# Start of GIVEN MATERIAL
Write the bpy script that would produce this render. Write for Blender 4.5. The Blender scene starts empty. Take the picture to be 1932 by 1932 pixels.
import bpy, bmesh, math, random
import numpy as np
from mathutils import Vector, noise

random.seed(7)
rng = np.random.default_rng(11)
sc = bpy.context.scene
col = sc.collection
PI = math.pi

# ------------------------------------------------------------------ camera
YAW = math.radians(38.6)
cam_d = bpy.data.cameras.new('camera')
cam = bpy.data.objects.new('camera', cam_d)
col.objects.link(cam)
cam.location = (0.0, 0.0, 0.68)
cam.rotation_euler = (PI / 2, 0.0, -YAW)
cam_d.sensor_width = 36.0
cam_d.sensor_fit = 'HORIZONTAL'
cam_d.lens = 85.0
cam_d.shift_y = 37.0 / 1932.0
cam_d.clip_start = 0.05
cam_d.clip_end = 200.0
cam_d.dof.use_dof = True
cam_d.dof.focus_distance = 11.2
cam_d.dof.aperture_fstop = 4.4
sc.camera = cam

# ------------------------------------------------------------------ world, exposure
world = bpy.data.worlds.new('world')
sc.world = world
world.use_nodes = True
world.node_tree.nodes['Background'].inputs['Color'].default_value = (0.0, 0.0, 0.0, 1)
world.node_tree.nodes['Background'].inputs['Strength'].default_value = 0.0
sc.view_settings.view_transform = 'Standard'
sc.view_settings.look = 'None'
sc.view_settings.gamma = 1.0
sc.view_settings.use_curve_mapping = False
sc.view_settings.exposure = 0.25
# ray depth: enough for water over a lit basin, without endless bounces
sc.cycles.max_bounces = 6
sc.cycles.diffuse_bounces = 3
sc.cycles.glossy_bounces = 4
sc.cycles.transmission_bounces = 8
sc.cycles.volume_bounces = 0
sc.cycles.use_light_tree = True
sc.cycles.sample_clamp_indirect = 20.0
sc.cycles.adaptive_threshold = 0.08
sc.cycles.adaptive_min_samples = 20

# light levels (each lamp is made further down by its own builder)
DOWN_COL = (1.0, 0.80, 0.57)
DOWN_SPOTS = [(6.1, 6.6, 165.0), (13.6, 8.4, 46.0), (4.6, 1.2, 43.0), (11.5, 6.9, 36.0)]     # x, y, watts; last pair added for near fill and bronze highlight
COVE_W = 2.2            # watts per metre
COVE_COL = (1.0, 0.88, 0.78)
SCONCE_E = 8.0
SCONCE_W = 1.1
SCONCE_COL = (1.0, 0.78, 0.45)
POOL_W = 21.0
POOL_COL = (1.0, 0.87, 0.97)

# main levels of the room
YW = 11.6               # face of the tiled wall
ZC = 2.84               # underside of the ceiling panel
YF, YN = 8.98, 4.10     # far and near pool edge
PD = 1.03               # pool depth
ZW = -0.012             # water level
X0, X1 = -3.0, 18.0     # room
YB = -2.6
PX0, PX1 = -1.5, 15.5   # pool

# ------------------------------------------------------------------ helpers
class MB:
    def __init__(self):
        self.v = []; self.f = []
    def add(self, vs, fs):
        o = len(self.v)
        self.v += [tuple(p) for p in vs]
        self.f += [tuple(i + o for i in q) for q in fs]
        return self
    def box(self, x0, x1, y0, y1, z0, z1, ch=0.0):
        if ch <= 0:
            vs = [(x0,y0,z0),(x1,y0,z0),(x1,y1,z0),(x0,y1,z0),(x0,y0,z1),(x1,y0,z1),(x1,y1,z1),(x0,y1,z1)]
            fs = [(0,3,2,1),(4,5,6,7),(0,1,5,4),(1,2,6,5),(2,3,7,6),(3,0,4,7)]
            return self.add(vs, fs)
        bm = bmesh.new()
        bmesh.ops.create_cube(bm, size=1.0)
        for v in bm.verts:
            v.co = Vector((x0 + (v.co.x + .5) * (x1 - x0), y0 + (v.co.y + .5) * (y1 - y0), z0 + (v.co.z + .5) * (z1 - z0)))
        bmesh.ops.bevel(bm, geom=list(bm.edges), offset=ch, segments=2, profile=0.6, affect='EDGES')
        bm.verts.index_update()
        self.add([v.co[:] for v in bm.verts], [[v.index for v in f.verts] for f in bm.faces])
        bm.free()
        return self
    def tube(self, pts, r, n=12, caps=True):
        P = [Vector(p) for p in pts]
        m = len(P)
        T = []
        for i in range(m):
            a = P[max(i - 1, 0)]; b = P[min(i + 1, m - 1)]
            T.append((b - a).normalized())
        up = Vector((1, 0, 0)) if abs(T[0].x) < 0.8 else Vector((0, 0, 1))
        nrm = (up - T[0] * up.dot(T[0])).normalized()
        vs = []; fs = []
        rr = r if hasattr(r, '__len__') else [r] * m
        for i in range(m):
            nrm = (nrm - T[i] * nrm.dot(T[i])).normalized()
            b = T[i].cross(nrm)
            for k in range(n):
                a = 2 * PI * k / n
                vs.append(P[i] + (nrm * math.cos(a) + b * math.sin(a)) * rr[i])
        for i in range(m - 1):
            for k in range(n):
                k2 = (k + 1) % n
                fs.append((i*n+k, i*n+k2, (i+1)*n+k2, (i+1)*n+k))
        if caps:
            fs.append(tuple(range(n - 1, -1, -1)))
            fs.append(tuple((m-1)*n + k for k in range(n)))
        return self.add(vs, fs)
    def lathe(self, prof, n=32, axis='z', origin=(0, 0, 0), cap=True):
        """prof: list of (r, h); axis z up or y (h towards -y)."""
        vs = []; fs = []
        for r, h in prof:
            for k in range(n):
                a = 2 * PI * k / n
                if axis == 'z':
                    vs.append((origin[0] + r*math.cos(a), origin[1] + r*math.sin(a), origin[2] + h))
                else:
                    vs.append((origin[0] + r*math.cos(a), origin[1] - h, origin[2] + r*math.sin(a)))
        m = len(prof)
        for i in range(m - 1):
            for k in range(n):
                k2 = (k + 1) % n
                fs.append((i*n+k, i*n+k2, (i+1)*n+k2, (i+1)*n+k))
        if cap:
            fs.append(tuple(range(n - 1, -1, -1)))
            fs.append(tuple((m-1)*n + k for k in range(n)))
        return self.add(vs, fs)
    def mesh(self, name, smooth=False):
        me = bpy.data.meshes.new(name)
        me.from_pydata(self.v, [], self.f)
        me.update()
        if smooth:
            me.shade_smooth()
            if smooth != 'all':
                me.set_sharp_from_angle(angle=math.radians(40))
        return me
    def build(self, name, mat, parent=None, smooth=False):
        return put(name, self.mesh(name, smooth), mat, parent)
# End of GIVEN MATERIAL
SET PROBLEM: Exactly repeat the lines above, from the opening line through the one with "from mathutils import Vector, noise", and include nothing else.

EXERCISE ANSWER:
Write the bpy script that would produce this render. Write for Blender 4.5. The Blender scene starts empty. Take the picture to be 1932 by 1932 pixels.
import bpy, bmesh, math, random
import numpy as np
from mathutils import Vector, noise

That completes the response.